I guess seeing it all with my own eyes in a hymnal, that red book of familiarity found in the back of every pew of any church of this denomination, that book that kept a little girl from fidgeting too much during service from the time I could read the words therein... seeing it in that book somehow made it real to me.

Sunday, October 14, 2007

I wasted my whole recess saving a life and well.... I must be a celebrity

Ice came home from school on Thursday and he was rather worked up. First off, he tells us how he wasted his entire lunch recess, that is the long one you know, saving someone's life. Apparently one of the Kindergarten students forget to take his asthma inhaler along with him. It is not clear to me whether Ice was given the inhaler to take to this boy in Kindergarten or he was sent on the mission to help find him. His view of the events were that he spent his whole recess looking for this boy in order to save his life. He was dead serious about the life saving part but he was also completely bent about the wasting of the recess. It was an intense recounting of the events of the day. Kodiak let out a giggle that he couldn't stifle and that set him off in a fit of tears. "I did have to save his life!! It is NOT funny!"

While unloading his agenda and homework folder I discover a picture of a fire truck with Ice's first and last name written on it but it is not his printing. So I ask him about it and he says that someone slipped it under the classroom door and he has no idea where it came from. He shrugs and says "I guess I must be a celebrity or something". LMBO On Friday, he discovered another drawing with the same printing on his desk. He has resigned himself to it being the price of fame. He is in a firefighter calendar after all. Oh the life of a grade 1 lifesaver and celebrity!

Tuesday, October 09, 2007

Heroes in the Sky!!

WHEW!! It's over, we made it through the weekend. I was very proud of my Hero. He pulled off a great event against some odds. I don't think even he realized how much of our life was wrapped up in this until this weekend. The Hero and his buddy Shrek worked so very hard to get this off the ground and keep it going. Shrek singlehandedly sold the lions share of calendars and it was inspiring to watch him in action. They did a fabulous job and I hope they both get the credit that is due them. Even though they will each say "it wasn't us, it was everyone". Yes they had a great deal of help but they put in very long days and it really would not have happened without them.

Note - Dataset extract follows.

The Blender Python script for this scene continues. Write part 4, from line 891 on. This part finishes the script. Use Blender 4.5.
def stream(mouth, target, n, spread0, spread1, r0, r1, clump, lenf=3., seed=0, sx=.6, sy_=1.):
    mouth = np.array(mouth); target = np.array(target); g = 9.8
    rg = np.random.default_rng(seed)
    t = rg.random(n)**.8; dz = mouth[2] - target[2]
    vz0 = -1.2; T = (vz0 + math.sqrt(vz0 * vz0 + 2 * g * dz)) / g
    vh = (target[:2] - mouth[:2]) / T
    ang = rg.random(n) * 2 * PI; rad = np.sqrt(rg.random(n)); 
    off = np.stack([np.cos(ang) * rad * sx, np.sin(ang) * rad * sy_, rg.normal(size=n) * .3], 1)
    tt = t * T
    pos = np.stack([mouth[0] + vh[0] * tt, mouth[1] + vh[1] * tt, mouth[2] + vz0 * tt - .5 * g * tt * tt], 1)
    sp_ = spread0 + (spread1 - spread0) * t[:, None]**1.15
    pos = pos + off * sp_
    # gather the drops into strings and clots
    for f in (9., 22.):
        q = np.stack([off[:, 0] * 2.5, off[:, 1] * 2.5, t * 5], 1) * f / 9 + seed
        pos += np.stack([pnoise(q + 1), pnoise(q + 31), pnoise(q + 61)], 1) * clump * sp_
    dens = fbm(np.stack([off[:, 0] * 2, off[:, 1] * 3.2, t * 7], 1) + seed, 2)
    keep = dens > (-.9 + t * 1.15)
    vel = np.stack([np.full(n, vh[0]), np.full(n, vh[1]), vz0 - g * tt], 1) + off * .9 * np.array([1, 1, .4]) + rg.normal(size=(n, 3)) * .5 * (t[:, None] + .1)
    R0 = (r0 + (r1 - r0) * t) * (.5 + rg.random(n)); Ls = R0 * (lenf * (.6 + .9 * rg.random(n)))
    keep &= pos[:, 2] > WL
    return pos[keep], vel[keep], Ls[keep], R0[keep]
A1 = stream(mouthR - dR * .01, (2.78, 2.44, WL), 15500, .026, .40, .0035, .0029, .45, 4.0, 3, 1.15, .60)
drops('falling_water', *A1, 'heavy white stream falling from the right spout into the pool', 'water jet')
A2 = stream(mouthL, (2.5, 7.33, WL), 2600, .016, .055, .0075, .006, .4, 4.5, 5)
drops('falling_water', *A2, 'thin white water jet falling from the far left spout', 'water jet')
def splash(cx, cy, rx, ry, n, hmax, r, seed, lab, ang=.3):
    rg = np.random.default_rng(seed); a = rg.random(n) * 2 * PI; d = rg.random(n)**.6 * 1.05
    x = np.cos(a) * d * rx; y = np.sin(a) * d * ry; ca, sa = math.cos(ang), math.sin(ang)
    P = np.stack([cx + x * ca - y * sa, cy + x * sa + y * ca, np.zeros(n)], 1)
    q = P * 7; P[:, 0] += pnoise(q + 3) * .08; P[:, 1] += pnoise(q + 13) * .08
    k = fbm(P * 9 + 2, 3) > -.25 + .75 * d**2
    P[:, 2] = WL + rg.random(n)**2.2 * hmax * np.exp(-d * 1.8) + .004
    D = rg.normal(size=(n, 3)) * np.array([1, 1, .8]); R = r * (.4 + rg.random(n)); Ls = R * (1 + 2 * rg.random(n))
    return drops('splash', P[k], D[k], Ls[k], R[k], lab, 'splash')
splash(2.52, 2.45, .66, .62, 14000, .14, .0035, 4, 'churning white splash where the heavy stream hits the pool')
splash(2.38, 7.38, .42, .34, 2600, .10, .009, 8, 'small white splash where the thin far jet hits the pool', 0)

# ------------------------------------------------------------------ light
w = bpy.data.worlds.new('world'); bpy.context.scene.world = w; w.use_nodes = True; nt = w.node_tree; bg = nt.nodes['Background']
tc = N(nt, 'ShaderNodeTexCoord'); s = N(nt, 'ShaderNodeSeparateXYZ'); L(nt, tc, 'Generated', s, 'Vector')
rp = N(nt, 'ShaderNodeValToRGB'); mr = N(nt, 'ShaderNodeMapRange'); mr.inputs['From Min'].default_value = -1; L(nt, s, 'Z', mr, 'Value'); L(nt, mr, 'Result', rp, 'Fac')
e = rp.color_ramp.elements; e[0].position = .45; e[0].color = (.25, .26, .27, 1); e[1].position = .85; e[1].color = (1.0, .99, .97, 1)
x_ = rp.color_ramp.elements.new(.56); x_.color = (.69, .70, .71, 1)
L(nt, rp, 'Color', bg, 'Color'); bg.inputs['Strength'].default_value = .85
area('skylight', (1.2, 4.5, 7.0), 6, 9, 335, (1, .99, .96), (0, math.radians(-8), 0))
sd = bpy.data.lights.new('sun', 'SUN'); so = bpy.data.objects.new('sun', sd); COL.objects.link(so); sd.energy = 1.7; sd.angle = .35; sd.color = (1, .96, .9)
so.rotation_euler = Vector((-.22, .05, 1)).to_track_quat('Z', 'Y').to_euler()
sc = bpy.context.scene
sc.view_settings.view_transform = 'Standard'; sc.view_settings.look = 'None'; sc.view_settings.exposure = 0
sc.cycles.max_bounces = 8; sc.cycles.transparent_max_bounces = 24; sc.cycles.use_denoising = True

I was amazed at how the Heroes in the Sky campaign, coupled with the attention of the press and the public, took the departments morale from an almost flatline with blips of moaning and complaining to a full charged, strongly beating heart of pride and excitement. It was awesome to watch the transformation in the guys. They all appeared a little taller by the end of the weekend. I've always said that the most important thing for a volunteer firefighter is having the respect of their peers and their community. They were able to experience that on a whole new level this weekend. They could see that it didn't matter what town was on their crest it only mattered that they were a firefighter.

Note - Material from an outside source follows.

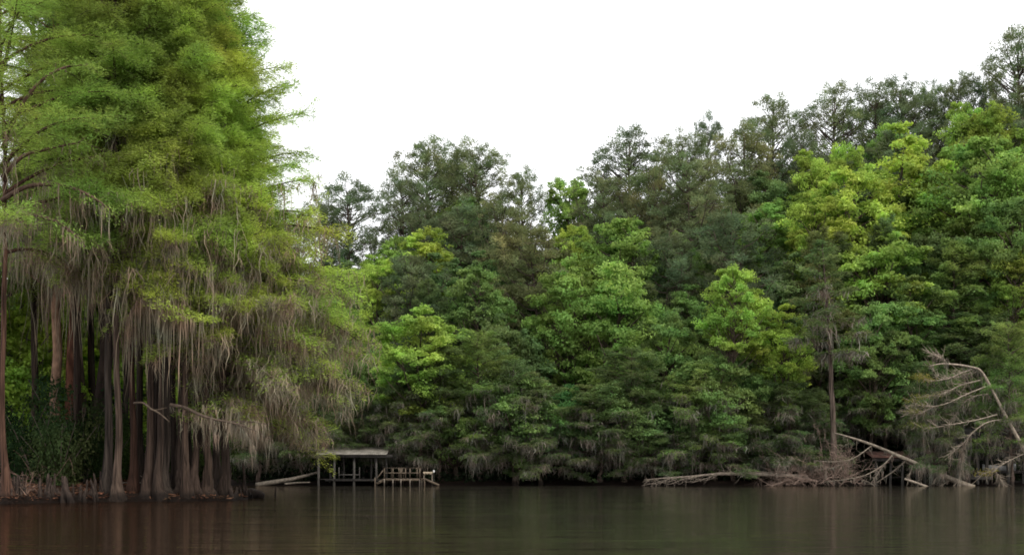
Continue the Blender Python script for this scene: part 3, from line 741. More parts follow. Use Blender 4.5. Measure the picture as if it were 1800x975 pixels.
# trees that lean their boughs over the open water
EK = dict(leaf=(.18, .032), per=96, flare=1.25)
edge1 = cypress(511, 24, .21, 3.6, 5.0, 104, moss=1400, lowz=8.5, lowthin=.65, lowL=.6, mossmax=14, mosslen=.85, bias=(0, .42, 11), up=.3, power=.78, mosslow=2.0, **EK)
edge2 = cypress(512, 19, .19, 4.0, 5.7, 92, moss=1300, lowz=8, lowthin=.65, lowL=.65, mossmax=13, mosslen=.85, bias=(-.1, .5, 9), up=.32, power=.6, mosslow=2.2, **EK)
edge3 = cypress(513, 27, .20, 6.0, 4.8, 100, moss=720, lowz=11, lowthin=.75, lowL=.7, mossmax=14, mosslen=.95, bias=(-.4, .35, 12), up=.3, mosslow=2.5, **EK)
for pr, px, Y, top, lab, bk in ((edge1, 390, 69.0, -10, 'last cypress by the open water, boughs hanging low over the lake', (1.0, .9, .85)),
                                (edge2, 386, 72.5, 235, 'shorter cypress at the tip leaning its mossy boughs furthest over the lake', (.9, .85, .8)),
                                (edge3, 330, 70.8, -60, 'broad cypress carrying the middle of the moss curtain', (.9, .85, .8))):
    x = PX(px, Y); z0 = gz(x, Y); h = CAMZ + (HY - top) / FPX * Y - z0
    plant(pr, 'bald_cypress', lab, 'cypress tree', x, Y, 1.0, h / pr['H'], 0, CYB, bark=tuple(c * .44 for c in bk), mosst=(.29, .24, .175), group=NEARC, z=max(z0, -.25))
# the reddish tree at the left border with arching boughs
leftc = cypress(520, 27, .15, 10.5, 5.2, 60, moss=90, mossmax=12, mosslen=.85, bias=(-.2, .25, 30), up=.6, lean=(-.5, 0), **NK)
x = PX(14, 62.4)
LEFT = plant(leftc, 'bald_cypress', 'reddish slim cypress at the left border with arching mossy boughs', 'cypress tree', x, 62.4, 1, 1, 0, CY, bark=(.72, .50, .42), mosst=(.27, .225, .165), group=NEARC)

# straight woodland trunks behind the dark shrubs
def woodland(name, label, px, Y, R, H, lean, bark, seed, top_tint, cat='pine tree'):
    pr = domed_pine(seed, H, R, .55, 3.6, 44)
    o = plant(pr, name, label, cat, PX(px, Y), Y, 1, 1, 0, top_tint, bark=bark)
    o.rotation_euler = (0, lean, 0)
woodland('pine_tree', 'pine with pale peeling bark behind the dark shrubs on the left bank', 95, 75, .30, 27, 0, (2.3, 1.75, 1.45), 601, PN)
woodland('pine_tree', 'straight reddish pine trunk left of the cypress stand', 128, 77, .34, 30, 0, (1.3, .7, .55), 602, PN)
woodland('pine_tree', 'straight dark pine trunk touching the reddish pine trunk', 146, 80, .28, 30, 0, (.6, .5, .45), 603, PN)
woodland('pine_tree', 'thick dark trunk leaning right behind the left edge of the stand', 168, 76, .42, 28, .045, (.35, .3, .3), 604, PN)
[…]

One of the most touching moments of the weekend was when a tearful young woman came in with a handful of money. She wanted to show her gratitude for what they did for her brother. Her brother was a young man who lost his life in a motorcycle accident in a neighboring town. The volunteers of that town's department worked hard to save him. She needed a tangible way to express her gratitude and that opportunity came this weekend. She didn't want to purchase a calendar and her moment of contact was brief but I imagine that as much as it humbled the guys it was a cathartic moment for her. It didn't need to be the particular group of individuals that worked on her loved one, it just needed to be someone from the brotherhood of firefighters to hear her thanks.

This week is Fire Prevention Week. So while you are checking to ensure you have the proper smoke detectors, carbon monoxide detectors, fire extinguishers and practice your escape plan remember the firefighters in your community. The odds are high that the group of brave men and women that are tasked to keep your community safe are volunteers. Show them the respect and appreciation they so richly deserve.

I'll add some pictures later... must get to my neglected house. Eek!!!!